Record-Making and Manufacture.—Phonographic records are of two shapes, the cylindrical and the flat, the latter cut with a volute groove continuously diminishing in diameter from the circumference to the centre. Flat records are used in the Gramophone—a reproducing machine only. Their manufacture is effected by first of all making a record on a sheet of zinc coated with a very thin film of wax, from which the sharp steel point moved by the recording diaphragm removes small portions, baring the zinc underneath. The plate is then flooded with an acid solution, which eats into the bared patches, but does not affect the parts still covered with wax. The etching complete, the wax is removed entirely, and a cast or electrotype negative record made from the zinc plate. The indentations of the original are in this represented by excrescences of like size; and when the negative block is pressed hard down on to a properly prepared disc of vulcanite or celluloid, the latter is indented in a manner that reproduces exactly the tones received on the “master” record.
Cylindrical records are made in two ways, by moulding or by copying. The second process is extremely simple. The “master” cylinder is placed on a machine which also rotates a blank cylinder at a short distance from and parallel to the first. Over the “master” record passes a reproducing point, which is connected by delicate levers to a cutting point resting on the “blank,” so that every movement of the one produces a corresponding movement of the other.
This method, though accurate in its results, is comparatively slow. The moulding process is therefore becoming the more general of the two. Edison has recently introduced a most beautiful process for obtaining negative moulds from wax positives. Owing to its shape, a zinc cylinder could not be treated like a flat disc, as, the negative made, it could not be detached without cutting. Edison, therefore, with characteristic perseverance, sought a way of electrotyping the wax, which, being a non-conductor of electricity, would not receive a deposit of metal. The problem was how to deposit on it.

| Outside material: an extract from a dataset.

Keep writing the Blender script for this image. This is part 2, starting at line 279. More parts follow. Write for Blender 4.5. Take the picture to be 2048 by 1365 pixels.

Any one who has seen a Crookes’ tube such as is used for X-ray work may have noticed on the glass a black deposit which arises from the flinging off from the negative pole of minute particles of platinum. Edison took advantage of this repellent action; and by enclosing his wax records in a vacuum between two gold poles was able to coat them with an infinitesimally thin skin of pure gold, on which silver or nickel could be easily deposited. The deposit being sufficiently thick the wax was melted out and the surface of the electrotype carefully cleaned. To make castings it was necessary only to pour in wax, which on cooling would shrink sufficiently to be withdrawn. The delicacy of the process may be deduced from the fact that some of the sibilants, or hissing sounds of the voice, are computed to be represented by depressions less than a millionth of an inch in depth, and yet they are most distinctly reproduced! Cylinder records are made in two sizes, 2-1/2 and 5 inches in diameter respectively. The larger size gives the most satisfactory renderings, as the indentations are on a larger scale and therefore less worn by the reproducing point. One hundred turns to the inch is the standard pitch of the thread; but in some records the number is doubled.
Phonographs, Graphophones, and Gramophones are manufactured almost entirely in America, where large factories, equipped with most perfect plant and tools, work day and night to cope with the orders that flow in freely from all sides. One factory alone turns out a thousand machines a day, ranging in value from a few shillings to forty pounds each. Records are made in England on a large scale; and now that the Edison-Bell firm has introduced the unbreakable celluloid form their price will decrease. By means of the Edison electrotyping process a customer can change his record without changing his cylinder. He takes the cylinder to the factory, where it is heated, placed in the mould, and subjected to great pressure which drives the soft celluloid into the mould depressions; and behold! in a few moments “Auld Lang Syne” has become “Home, Sweet Home,” or whatever air is desired. Thus altering records is very little more difficult than getting a fresh book at the circulating library.